人間によって作られた世界で作られた存在として生きているとわかり、自分自身がニセモノであると感じてしまったガイにかけられた言葉です。
映画「竜とそばかすの姫」を見た時にも感じましたが、たとえ仮想の世界だとしても、複数の人が観測するその世界での事象は、紛れもない現実です。
それがたとえAIのことだとしても、その場でその瞬間起こっていることは、リアルなのだと気づかされました。
仮想世界ができれば、その世界の数だけリアルが生まれ、常識や正解が一つではなくなるのだと思います。
映像がすごい!
この映画の魅力の一つは、その映像技術の高さだと思います。ゲームの世界に人間が入り込んでいる映画なので表現が難しいと思いますが、何もないところから武器が出てきたり、回復アイテムが宙を浮いていたりと、ゲームの世界に入り込んだような体験のできる、レベルの高い映像でした。
またアクションシーンも非常に良かったです。ポップな映像なのですが大迫力で、手に汗握るシーンもあり大満足でした。
ラストのバトルシーンがすごい!
この映画でテンションが一番上がるシーンでした。
敵が巨大だとか戦いの規模がすごいというわけではありませんでした。このシーンを盛り上げたのは、アベンジャーズやスターウォーズとのコラボレーションです。ライトセーバーを出したときは本当に盛り上がりました。
マーベル・スタジオやルーカスフィルムをなどの人気コンテンツを買収してきたコンテンツ帝国だからこそできる演出で、さすがだと思いました。
多くの人が社会のモブキャラ
現実世界の主人公の女性は、家の方針により、小さいころから勝つことを優先として生きてきました。社会的に決められた成功をおさめ、勝ち組にならなくてはいけない。その教えが重荷となっていたのです。なので彼女の行動原理は、自分たちのゲームが盗まれたことに対して復讐することでした。
そんな彼女を変えたのは、もともとモブキャラだったガイでした。NPCたちにとって決められた通りに生きることは常識であり、安心できることでした。しかしガイは自由を望んで突き進みました。
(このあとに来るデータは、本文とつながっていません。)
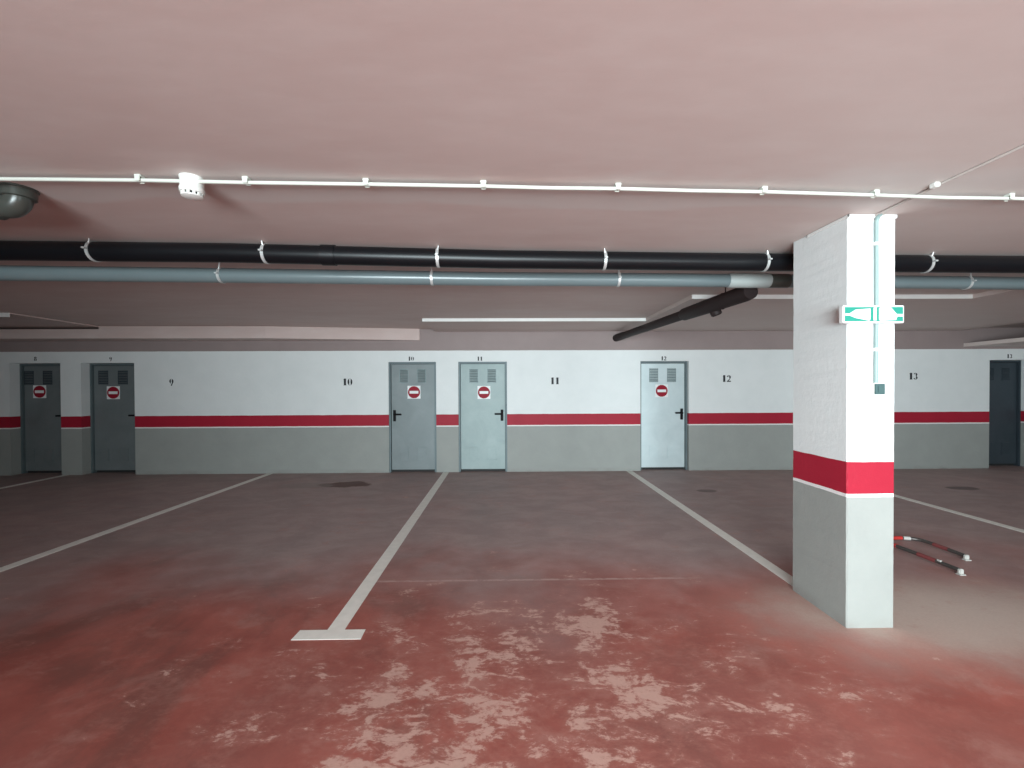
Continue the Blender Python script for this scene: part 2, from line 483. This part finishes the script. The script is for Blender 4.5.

そんな彼の姿を見て、彼女もまた、自由を求めて変わることができました。
その結果、最終的には盗作を公にしてゲームを取り戻し、社会的な成功をつかむことではなく、ガイたちの世界を守ることを迷わずに選びました。
勝つことよりも優先するべきことを、見つけることができたのです。
私たちも普段、自分の人生の主人公でありながら、社会的に見たらモブキャラであるということが多いと思います。
そんな暮らしの中で、社会の常識や正解にとらわれすぎず、自分の自由な心を大切にするべきなのだと思いました。
恋の結末
ガイの主人公女性に対する恋心の結末が、切なすぎました。
I'm just a love letter to you.(僕は君へのラブレターだ)というセリフは、この先は忘れられないと思います。
主人公の男が作ったプログラムでは、ガイは理想の女性を探し続けるという設定がありました。
彼がガイの理想の女性のモデルにしたのが、隣で一緒にゲームを作ってきた女性。ガイはプログラム通りに彼女のことを好きになり、成長し、キスまで覚えました。
「僕は君へのラブレターだ」というセリフを言うことは、ガイが自ら自分が人間によって作られたAIであり、ニセモノの存在であると認めることになります。
それを受け入れたうえで、これからも自分が向き合うリアルを、思うままに生きていこうというガイの決心が分かって、とてもいいシーンだなと思い号泣しました。
現実世界の女性は、ガイのおかげで今まで気づけなかった、隣にいた男性からの好意に気づき、幸せになることができました。切ないハッピーエンドでしたが、胸がいっぱいになるような、本当に素敵な話だと思いました。